** Information supplied **
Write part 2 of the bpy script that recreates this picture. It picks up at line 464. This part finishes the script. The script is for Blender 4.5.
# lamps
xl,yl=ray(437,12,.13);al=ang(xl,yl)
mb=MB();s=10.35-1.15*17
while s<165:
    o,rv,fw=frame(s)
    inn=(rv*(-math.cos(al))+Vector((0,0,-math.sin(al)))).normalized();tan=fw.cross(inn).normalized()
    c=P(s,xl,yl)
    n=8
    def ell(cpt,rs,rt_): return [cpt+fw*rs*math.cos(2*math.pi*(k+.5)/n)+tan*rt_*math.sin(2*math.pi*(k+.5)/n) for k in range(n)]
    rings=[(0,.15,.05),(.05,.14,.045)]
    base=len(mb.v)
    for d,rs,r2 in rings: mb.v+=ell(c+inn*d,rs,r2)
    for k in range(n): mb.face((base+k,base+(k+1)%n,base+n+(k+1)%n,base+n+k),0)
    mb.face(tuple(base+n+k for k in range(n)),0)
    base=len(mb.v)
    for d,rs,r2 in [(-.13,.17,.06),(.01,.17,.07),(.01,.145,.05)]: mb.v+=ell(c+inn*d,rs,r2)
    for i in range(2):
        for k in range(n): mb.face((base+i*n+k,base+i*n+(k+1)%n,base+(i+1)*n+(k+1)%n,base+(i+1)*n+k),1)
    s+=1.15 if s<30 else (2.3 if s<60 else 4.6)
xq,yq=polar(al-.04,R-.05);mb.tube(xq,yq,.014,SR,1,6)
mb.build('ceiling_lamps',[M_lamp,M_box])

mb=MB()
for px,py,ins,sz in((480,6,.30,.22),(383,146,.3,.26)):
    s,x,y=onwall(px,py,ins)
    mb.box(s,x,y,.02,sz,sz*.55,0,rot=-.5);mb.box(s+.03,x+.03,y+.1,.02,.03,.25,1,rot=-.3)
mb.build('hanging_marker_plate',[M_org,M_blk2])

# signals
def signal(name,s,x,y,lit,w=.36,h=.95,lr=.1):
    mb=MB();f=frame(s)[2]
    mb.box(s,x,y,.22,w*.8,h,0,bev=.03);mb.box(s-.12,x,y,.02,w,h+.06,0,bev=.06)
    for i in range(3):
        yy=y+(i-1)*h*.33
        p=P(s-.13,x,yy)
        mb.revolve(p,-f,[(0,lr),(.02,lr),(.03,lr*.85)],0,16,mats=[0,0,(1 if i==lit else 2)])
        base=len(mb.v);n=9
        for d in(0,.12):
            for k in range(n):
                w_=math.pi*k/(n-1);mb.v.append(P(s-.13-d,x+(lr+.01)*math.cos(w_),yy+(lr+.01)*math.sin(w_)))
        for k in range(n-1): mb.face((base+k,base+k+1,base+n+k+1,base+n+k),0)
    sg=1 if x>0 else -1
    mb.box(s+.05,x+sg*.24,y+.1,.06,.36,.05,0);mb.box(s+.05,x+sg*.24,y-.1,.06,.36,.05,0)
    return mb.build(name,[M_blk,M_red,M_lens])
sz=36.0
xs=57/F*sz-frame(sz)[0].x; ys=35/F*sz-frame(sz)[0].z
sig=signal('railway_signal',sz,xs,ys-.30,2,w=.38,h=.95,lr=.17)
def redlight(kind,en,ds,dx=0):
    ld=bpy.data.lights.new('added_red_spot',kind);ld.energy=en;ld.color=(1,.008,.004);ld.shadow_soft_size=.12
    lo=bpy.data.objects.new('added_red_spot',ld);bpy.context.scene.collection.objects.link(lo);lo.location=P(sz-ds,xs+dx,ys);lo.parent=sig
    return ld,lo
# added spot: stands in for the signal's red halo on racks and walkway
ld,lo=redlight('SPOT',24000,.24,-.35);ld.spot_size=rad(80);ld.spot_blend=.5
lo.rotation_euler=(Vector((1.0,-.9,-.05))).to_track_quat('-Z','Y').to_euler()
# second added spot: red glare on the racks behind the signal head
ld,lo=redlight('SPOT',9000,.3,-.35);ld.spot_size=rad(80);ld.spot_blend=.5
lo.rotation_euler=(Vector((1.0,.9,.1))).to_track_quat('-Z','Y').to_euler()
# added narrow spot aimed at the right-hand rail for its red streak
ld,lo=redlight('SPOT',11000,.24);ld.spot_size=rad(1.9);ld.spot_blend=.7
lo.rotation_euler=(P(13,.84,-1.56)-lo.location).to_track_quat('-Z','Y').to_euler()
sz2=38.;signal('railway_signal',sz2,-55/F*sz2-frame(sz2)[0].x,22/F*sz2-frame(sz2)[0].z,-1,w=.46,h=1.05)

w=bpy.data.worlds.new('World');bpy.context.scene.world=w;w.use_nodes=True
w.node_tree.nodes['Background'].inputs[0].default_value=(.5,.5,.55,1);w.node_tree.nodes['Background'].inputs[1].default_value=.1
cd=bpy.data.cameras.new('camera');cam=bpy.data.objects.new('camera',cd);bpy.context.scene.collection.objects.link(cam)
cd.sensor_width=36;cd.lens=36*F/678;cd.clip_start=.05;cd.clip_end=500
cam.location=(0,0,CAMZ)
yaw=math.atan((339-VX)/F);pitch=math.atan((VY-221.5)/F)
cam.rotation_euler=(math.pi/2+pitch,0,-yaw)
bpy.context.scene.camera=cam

** Stated problem **
Take the lines above and retype all of them exactly.

** Final result **
Write part 2 of the bpy script that recreates this picture. It picks up at line 464. This part finishes the script. The script is for Blender 4.5.
# lamps
xl,yl=ray(437,12,.13);al=ang(xl,yl)
mb=MB();s=10.35-1.15*17
while s<165:
    o,rv,fw=frame(s)
    inn=(rv*(-math.cos(al))+Vector((0,0,-math.sin(al)))).normalized();tan=fw.cross(inn).normalized()
    c=P(s,xl,yl)
    n=8
    def ell(cpt,rs,rt_): return [cpt+fw*rs*math.cos(2*math.pi*(k+.5)/n)+tan*rt_*math.sin(2*math.pi*(k+.5)/n) for k in range(n)]
    rings=[(0,.15,.05),(.05,.14,.045)]
    base=len(mb.v)
    for d,rs,r2 in rings: mb.v+=ell(c+inn*d,rs,r2)
    for k in range(n): mb.face((base+k,base+(k+1)%n,base+n+(k+1)%n,base+n+k),0)
    mb.face(tuple(base+n+k for k in range(n)),0)
    base=len(mb.v)
    for d,rs,r2 in [(-.13,.17,.06),(.01,.17,.07),(.01,.145,.05)]: mb.v+=ell(c+inn*d,rs,r2)
    for i in range(2):
        for k in range(n): mb.face((base+i*n+k,base+i*n+(k+1)%n,base+(i+1)*n+(k+1)%n,base+(i+1)*n+k),1)
    s+=1.15 if s<30 else (2.3 if s<60 else 4.6)
xq,yq=polar(al-.04,R-.05);mb.tube(xq,yq,.014,SR,1,6)
mb.build('ceiling_lamps',[M_lamp,M_box])

mb=MB()
for px,py,ins,sz in((480,6,.30,.22),(383,146,.3,.26)):
    s,x,y=onwall(px,py,ins)
    mb.box(s,x,y,.02,sz,sz*.55,0,rot=-.5);mb.box(s+.03,x+.03,y+.1,.02,.03,.25,1,rot=-.3)
mb.build('hanging_marker_plate',[M_org,M_blk2])

# signals
def signal(name,s,x,y,lit,w=.36,h=.95,lr=.1):
    mb=MB();f=frame(s)[2]
    mb.box(s,x,y,.22,w*.8,h,0,bev=.03);mb.box(s-.12,x,y,.02,w,h+.06,0,bev=.06)
    for i in range(3):
        yy=y+(i-1)*h*.33
        p=P(s-.13,x,yy)
        mb.revolve(p,-f,[(0,lr),(.02,lr),(.03,lr*.85)],0,16,mats=[0,0,(1 if i==lit else 2)])
        base=len(mb.v);n=9
        for d in(0,.12):
            for k in range(n):
                w_=math.pi*k/(n-1);mb.v.append(P(s-.13-d,x+(lr+.01)*math.cos(w_),yy+(lr+.01)*math.sin(w_)))
        for k in range(n-1): mb.face((base+k,base+k+1,base+n+k+1,base+n+k),0)
    sg=1 if x>0 else -1
    mb.box(s+.05,x+sg*.24,y+.1,.06,.36,.05,0);mb.box(s+.05,x+sg*.24,y-.1,.06,.36,.05,0)
    return mb.build(name,[M_blk,M_red,M_lens])
sz=36.0
xs=57/F*sz-frame(sz)[0].x; ys=35/F*sz-frame(sz)[0].z
sig=signal('railway_signal',sz,xs,ys-.30,2,w=.38,h=.95,lr=.17)
def redlight(kind,en,ds,dx=0):
    ld=bpy.data.lights.new('added_red_spot',kind);ld.energy=en;ld.color=(1,.008,.004);ld.shadow_soft_size=.12
    lo=bpy.data.objects.new('added_red_spot',ld);bpy.context.scene.collection.objects.link(lo);lo.location=P(sz-ds,xs+dx,ys);lo.parent=sig
    return ld,lo
# added spot: stands in for the signal's red halo on racks and walkway
ld,lo=redlight('SPOT',24000,.24,-.35);ld.spot_size=rad(80);ld.spot_blend=.5
lo.rotation_euler=(Vector((1.0,-.9,-.05))).to_track_quat('-Z','Y').to_euler()
# second added spot: red glare on the racks behind the signal head
ld,lo=redlight('SPOT',9000,.3,-.35);ld.spot_size=rad(80);ld.spot_blend=.5
lo.rotation_euler=(Vector((1.0,.9,.1))).to_track_quat('-Z','Y').to_euler()
# added narrow spot aimed at the right-hand rail for its red streak
ld,lo=redlight('SPOT',11000,.24);ld.spot_size=rad(1.9);ld.spot_blend=.7
lo.rotation_euler=(P(13,.84,-1.56)-lo.location).to_track_quat('-Z','Y').to_euler()
sz2=38.;signal('railway_signal',sz2,-55/F*sz2-frame(sz2)[0].x,22/F*sz2-frame(sz2)[0].z,-1,w=.46,h=1.05)

w=bpy.data.worlds.new('World');bpy.context.scene.world=w;w.use_nodes=True
w.node_tree.nodes['Background'].inputs[0].default_value=(.5,.5,.55,1);w.node_tree.nodes['Background'].inputs[1].default_value=.1
cd=bpy.data.cameras.new('camera');cam=bpy.data.objects.new('camera',cd);bpy.context.scene.collection.objects.link(cam)
cd.sensor_width=36;cd.lens=36*F/678;cd.clip_start=.05;cd.clip_end=500
cam.location=(0,0,CAMZ)
yaw=math.atan((339-VX)/F);pitch=math.atan((VY-221.5)/F)
cam.rotation_euler=(math.pi/2+pitch,0,-yaw)
bpy.context.scene.camera=cam